Delhi it is. The confusion and chaos outside seems minuscule when compared to that inside. Love and longing have taken a backseat. It is work that is on my mind. A lot of deadlines are hovering and I am trying to meet them all. My tickets for Palampur and Goa are done and I am looking forward to both the places and the occasions. Writing still comes out sparingly, perhaps because the same is with reading. A few more days and I will start going out daily. That should add some flavor to my book-less world.

Yesterday I was about to buy Narcopolis from Kashmiri Gate metro station on my way back home. Though the covers looked interesting but the prologue gave it away for me. It says in not so many words, that, "Bombay.... is the hero or heroine of this story". I have nothing against Bombay yet the place tires me. I have been there once and if possible would never want to go back again. I know it is a place that consumes you, makes you its own as you live there longer, the rubbing shoulders becomes a way of life and the lights at the glittering malls and the freedom that one can feel there is addictive. Yet, I have a mental block when it comes to Bombay. Except for the name I don't like much else and yes, I may have the naiveté of someone who has only known Delhi to be her home (and quite recently a bit of London). So well, I don't want to read of Bombay. Somewhat similarly I gave up reading Shantaram even as the plot had begin to thicken; the way I never liked Slumdog Millionaire despite the hoopla. My disenchantment with the city that never sleeps is illogical but firm. Ironically, one exception that I can think of is the very movie Bombay that I loved as a kid. As a child it did scare the wits out of me - coz like any other kid that age I had a fear of being lost in a crowd, parting from my family forever and never getting to see them again. But then, the movie had not much to do with Bombay as a city. I would like this to change. I don't like being prejudiced this way, this illogic mars my personal glee - that of being flexible in many other things. But who am I kidding, I enjoy not liking Bombay and bask in my ignorance of it. ;)

My room is nice and interesting now, a lot needs to be bought - new curtains, a cupboard, new chair, and most importantly, a book shelf. I also need a rug and a place to hide the innumerable stuff toys that hog most of the space in my favorite cupboard. WHY do people gift stuff toys to you if you are a girl?! I won't deny I must have enjoyed getting them as gifts at one point of time, now all they do is take up a lot of space which I would rather fill up with books and other collectibles.
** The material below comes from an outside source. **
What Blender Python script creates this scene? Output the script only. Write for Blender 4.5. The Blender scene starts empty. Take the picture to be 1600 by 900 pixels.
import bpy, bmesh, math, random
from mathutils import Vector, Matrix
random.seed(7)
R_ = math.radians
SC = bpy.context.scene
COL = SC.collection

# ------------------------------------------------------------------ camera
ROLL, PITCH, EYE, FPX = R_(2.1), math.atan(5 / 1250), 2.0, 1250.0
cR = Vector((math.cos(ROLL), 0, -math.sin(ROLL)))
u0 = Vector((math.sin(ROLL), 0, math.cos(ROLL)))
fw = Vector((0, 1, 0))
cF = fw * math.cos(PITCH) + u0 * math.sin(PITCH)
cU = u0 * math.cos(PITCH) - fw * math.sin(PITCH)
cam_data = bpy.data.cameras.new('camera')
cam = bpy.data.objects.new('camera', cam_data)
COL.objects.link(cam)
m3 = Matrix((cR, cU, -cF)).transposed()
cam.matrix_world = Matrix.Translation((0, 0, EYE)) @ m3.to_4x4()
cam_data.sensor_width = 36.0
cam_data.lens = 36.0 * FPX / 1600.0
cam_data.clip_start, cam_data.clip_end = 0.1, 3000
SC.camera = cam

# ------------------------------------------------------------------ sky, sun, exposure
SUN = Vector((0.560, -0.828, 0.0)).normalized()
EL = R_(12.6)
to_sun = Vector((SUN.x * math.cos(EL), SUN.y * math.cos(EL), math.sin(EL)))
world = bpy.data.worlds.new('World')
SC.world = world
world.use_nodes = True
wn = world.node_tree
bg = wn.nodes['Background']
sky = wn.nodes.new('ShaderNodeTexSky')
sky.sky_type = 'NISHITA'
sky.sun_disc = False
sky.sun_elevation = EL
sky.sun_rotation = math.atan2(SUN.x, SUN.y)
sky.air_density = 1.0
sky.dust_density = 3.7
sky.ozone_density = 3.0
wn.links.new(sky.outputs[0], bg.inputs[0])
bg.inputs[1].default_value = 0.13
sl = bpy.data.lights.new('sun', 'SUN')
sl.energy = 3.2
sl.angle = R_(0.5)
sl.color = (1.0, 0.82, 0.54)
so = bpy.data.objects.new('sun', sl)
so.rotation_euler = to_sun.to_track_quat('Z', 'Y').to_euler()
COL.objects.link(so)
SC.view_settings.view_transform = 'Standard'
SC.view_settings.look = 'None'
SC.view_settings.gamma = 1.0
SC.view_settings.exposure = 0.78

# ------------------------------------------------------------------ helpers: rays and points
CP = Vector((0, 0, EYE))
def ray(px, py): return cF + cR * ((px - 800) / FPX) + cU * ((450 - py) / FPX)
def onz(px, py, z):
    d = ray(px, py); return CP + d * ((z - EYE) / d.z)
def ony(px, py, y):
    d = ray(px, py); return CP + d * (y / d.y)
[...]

The trouble with stuff toys is that they are totally useless, need dedicated space in the shelf and when you are about to dump them - you just can't help but recall who gifted which teddy bear on which birthday, when you were oh-so-young and there goes your determination; the teddy bears soon find their way back to the cupboard. Stuffed rascals.

I am doing a lot of catching up on news these days. Needless to say, last 3 months I hardly read a newspaper back to back. It was only on the ipad that I used to log in for some news. It is the eds and the op-eds that I am reading now, plan on subscribing to the Hindu, Tehelka and Frontline again. I also want to send my two/three dissertations to some law journals, so I am on a look out for some human rights journal calling for papers.

That's all for now. Will keep you posted, now that I have the time.